> Subject: [Consult400] Employee vs. SubContractor
> from Al Macintyre

> I have been asked the question - do I want to work as an employee or
as a
> sub
> contractor?  My answer has been that I have no idea, what are the
> differences?

A lot of past discussions regarding the difference between a contractor
and an employee have really been a wrestling match regarding tax laws
and benefits.  In the early days (in the US), many contractors were paid
through accounts payable and their wages were reported on a 1099.  The
contractors were responsible for all tax liabilities but often neglected
to follow through on their obligations, particularly in the area of
Social Security payroll taxes.  After the federal government went after
the employers for the unpaid payroll taxes it became less and less
common for companies to deal with anyone other than an incorporated
business.  So if you wish to work on a contract basis, you should expect
to either incorporate your own business and do your own quarterly
filings with the government or have a contracting company do the
billing, taxes, etc. and take a percentage of your billing.  I know a
number of people who have gone through the incorporation and did not
find it too onerous.  But someone does have to keep the books, file the
reports, and keep the government happy.  You need to decide if this is
what you want to do.  It really has more to do with keeping the
government happy than anything else.

The second big discussion had to do with the status of an employee
versus a long-term contractor.  This is pretty messy stuff and has to do
with some of the issues you referenced in your posting.  How much
direction does the contractor provide to their work?  How long have they
been there?  Some companies have tried to lower their head-count and
avoid paying benefits by hiring contractors, even though the work
performed was typical stuff that was normally performed by full-time
employees.  Microsoft lost a suit in the recent past and had to pay
retroactive benefits to a group of contractors who fell into this
category.  This would probably not be much of a factor in a single
contract with a small-to-midsized company.  If you and the company are
happy with the arrangement, then it should not be an issue.

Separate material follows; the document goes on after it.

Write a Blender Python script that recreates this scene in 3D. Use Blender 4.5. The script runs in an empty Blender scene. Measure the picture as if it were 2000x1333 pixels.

Another issue is whether you wish to work on projects or provide
part-time general support.  Many contractors are hired to bring specific
skills to individual projects.  Or you may just show up twenty-hours a
week and provide general IS support as needed.

I'm not an expert in this area, but I have found the job sites to be a
good resource.  Many of them provide resources and information for
people who are facing the same decision as you.  Below are some URLs of
some sites, there are many.  I have no affiliation with any of them,
other than as an occasional user.  You may need to register to get to
some parts of the sites.


> I am told that Client Access to connect to some company's 400 is
> so
> that the place I working for would pay IBM license based on number of
> users
> (sessions?) connecting ... i.e. "free" to the end user, but somehow I
> to
> figure out how to get this to my PC & learn what the impact is going
to be
> on
> my PC resources.

Client Access is licensed by concurrent connection to the AS/400.  You
may install it wherever you wish on any number of personal computers
without violating IBM's licensing requirements.  Any potential client
could make their installation CD available to you without fear of
repercussions.  If you wanted to work remotely you could install it on
your home computer and just verify that your customer had the
appropriate licenses for you to connect.